INSTRUCTIONS TO FOLLOW:
From the records below, extract only the lines running from the line with "by 1536 pixels." to the line with "COL = SC.collection", both lines included, reproducing them exactly.

───── DATA RECORDS ─────

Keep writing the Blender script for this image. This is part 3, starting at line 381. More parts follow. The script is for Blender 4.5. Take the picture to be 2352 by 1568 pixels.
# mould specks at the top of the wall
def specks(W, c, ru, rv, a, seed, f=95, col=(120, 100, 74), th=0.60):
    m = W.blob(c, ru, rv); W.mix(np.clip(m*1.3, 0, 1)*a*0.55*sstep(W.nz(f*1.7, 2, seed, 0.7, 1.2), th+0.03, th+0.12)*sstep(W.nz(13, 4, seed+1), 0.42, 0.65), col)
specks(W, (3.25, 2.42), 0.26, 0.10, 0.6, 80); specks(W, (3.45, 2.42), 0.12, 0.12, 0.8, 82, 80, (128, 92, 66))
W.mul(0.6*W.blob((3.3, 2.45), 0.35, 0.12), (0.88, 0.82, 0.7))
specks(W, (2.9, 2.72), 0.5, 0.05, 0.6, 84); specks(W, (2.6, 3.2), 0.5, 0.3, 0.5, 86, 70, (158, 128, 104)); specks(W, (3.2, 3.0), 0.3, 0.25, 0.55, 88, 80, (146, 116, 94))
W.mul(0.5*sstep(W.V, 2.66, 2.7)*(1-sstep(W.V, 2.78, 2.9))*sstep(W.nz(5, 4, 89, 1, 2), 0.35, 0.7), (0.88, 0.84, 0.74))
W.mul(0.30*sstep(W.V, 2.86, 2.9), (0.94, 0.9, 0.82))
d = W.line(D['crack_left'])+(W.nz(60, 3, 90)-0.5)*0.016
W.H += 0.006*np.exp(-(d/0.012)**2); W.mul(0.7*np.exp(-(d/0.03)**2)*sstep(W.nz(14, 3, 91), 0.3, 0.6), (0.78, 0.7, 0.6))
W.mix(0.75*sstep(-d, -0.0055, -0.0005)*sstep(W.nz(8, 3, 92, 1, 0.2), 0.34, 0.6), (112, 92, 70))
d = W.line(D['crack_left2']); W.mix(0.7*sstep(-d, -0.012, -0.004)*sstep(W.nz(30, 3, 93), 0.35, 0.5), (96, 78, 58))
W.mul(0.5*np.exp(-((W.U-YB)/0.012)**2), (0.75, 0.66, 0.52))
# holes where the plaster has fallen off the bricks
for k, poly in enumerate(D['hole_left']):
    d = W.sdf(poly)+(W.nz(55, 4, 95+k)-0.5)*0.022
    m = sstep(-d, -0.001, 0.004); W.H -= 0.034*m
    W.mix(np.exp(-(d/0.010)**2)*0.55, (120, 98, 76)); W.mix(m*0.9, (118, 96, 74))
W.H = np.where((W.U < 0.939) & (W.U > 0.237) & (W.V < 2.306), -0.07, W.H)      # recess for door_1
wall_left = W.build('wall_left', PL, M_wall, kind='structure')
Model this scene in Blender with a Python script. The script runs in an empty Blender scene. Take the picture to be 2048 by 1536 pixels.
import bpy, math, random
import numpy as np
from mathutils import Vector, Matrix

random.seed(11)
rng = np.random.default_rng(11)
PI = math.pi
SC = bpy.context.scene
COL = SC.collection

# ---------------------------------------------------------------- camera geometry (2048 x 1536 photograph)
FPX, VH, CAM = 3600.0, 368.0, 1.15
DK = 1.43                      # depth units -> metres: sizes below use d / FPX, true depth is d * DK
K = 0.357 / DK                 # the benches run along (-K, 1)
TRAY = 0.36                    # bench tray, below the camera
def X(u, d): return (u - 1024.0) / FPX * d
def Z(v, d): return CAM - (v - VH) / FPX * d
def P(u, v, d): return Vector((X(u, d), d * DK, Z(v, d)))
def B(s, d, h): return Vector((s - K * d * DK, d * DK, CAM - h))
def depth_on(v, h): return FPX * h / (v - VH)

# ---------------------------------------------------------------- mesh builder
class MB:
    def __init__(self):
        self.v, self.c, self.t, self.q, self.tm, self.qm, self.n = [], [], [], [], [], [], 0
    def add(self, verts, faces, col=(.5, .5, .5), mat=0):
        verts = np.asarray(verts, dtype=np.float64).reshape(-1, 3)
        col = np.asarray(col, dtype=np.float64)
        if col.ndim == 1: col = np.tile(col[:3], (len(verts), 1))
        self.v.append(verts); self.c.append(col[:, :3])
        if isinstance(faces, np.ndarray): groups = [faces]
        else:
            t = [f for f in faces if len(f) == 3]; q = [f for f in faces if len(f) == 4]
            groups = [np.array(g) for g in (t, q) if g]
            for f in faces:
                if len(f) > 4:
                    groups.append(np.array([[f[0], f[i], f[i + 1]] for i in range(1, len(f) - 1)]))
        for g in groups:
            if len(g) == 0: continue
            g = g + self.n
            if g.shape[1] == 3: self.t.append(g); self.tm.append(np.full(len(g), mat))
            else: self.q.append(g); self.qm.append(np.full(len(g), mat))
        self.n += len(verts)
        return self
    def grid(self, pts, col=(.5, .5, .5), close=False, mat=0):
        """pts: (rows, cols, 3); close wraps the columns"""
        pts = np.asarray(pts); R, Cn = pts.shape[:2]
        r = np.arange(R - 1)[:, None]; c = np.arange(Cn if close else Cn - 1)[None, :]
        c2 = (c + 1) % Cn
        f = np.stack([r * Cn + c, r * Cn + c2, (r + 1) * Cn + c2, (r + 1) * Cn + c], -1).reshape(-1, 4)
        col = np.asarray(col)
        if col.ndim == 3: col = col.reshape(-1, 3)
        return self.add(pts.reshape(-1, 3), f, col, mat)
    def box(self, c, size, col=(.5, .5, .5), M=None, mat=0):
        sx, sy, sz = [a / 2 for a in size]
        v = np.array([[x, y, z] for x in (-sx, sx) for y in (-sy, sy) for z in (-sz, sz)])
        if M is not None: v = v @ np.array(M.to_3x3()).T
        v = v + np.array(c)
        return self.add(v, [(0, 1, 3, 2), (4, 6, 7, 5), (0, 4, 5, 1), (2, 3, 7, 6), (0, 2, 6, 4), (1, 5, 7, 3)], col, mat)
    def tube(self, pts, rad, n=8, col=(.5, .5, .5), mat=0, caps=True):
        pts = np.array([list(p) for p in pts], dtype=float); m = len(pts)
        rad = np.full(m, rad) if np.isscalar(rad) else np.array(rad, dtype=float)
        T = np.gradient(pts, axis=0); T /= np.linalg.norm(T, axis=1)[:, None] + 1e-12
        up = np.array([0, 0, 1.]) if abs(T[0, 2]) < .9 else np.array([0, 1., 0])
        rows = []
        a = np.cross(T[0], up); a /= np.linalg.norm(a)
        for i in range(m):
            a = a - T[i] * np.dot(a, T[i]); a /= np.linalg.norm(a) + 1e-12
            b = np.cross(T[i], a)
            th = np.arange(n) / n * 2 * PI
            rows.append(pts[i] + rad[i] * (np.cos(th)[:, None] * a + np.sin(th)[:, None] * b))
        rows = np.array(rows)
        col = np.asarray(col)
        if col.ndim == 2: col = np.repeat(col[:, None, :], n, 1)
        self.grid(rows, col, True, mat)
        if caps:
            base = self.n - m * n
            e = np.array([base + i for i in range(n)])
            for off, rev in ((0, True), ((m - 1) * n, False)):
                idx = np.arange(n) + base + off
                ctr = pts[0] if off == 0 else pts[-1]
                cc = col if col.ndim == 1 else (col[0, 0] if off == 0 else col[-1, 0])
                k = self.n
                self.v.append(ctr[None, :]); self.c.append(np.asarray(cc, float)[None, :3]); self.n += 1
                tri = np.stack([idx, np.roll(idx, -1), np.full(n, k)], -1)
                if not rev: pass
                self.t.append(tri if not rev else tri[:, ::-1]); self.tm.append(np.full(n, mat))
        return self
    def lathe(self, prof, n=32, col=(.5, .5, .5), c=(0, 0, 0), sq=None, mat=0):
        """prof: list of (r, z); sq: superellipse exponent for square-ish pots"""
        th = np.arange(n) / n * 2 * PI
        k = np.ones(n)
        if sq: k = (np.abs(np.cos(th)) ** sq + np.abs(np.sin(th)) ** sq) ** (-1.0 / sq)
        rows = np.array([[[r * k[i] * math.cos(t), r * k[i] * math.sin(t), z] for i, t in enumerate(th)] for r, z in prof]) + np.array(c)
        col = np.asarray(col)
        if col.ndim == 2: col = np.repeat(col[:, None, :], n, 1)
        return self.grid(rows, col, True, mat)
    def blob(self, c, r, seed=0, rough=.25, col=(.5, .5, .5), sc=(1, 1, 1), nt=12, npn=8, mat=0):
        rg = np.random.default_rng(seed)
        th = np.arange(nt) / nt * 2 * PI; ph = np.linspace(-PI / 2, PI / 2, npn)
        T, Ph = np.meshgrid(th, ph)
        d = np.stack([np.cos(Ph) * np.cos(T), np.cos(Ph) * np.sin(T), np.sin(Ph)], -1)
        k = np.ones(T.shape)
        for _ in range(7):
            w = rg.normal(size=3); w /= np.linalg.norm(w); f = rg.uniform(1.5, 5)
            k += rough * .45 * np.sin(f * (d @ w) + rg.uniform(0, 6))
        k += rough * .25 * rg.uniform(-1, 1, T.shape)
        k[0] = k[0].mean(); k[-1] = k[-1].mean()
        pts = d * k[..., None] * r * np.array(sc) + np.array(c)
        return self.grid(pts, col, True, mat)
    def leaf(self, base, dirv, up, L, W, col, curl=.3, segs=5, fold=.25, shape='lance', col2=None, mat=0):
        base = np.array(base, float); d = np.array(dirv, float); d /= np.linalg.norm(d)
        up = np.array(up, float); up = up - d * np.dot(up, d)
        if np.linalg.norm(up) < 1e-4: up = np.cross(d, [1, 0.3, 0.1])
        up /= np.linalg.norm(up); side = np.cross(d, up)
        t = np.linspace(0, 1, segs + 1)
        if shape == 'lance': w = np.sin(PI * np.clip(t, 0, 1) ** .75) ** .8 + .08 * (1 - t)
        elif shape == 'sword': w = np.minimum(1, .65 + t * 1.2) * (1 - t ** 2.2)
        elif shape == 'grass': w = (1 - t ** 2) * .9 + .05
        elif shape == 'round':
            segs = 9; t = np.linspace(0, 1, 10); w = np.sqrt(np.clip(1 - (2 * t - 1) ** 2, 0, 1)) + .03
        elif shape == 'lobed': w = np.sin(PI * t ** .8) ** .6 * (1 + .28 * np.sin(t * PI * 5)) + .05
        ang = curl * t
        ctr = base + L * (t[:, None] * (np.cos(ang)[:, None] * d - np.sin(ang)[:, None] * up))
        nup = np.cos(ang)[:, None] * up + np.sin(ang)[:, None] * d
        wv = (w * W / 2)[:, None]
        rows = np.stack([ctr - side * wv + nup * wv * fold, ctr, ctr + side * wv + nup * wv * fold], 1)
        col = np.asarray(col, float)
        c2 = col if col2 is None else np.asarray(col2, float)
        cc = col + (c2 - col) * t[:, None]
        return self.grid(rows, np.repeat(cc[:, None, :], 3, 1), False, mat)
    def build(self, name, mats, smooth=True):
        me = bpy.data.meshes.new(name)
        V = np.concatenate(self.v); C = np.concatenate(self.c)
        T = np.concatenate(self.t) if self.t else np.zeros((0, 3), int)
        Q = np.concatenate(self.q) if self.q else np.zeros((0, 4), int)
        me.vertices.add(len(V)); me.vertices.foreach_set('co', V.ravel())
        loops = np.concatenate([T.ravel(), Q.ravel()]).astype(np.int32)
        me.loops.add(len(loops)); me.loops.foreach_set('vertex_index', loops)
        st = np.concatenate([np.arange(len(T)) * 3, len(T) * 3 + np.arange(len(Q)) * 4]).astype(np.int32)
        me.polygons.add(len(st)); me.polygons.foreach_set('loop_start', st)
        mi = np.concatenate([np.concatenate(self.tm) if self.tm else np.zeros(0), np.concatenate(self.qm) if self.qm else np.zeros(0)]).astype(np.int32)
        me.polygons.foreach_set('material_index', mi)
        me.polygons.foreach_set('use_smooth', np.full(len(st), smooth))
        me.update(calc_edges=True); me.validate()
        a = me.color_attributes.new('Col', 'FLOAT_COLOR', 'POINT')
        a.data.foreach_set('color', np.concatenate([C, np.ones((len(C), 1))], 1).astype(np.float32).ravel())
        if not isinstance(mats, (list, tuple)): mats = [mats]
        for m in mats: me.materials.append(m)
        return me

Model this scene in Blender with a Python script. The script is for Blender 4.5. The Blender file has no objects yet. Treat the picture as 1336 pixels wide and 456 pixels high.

─────

EXERCISE SOLUTION:
Model this scene in Blender with a Python script. The script runs in an empty Blender scene. Take the picture to be 2048 by 1536 pixels.
import bpy, math, random
import numpy as np
from mathutils import Vector, Matrix

random.seed(11)
rng = np.random.default_rng(11)
PI = math.pi
SC = bpy.context.scene
COL = SC.collection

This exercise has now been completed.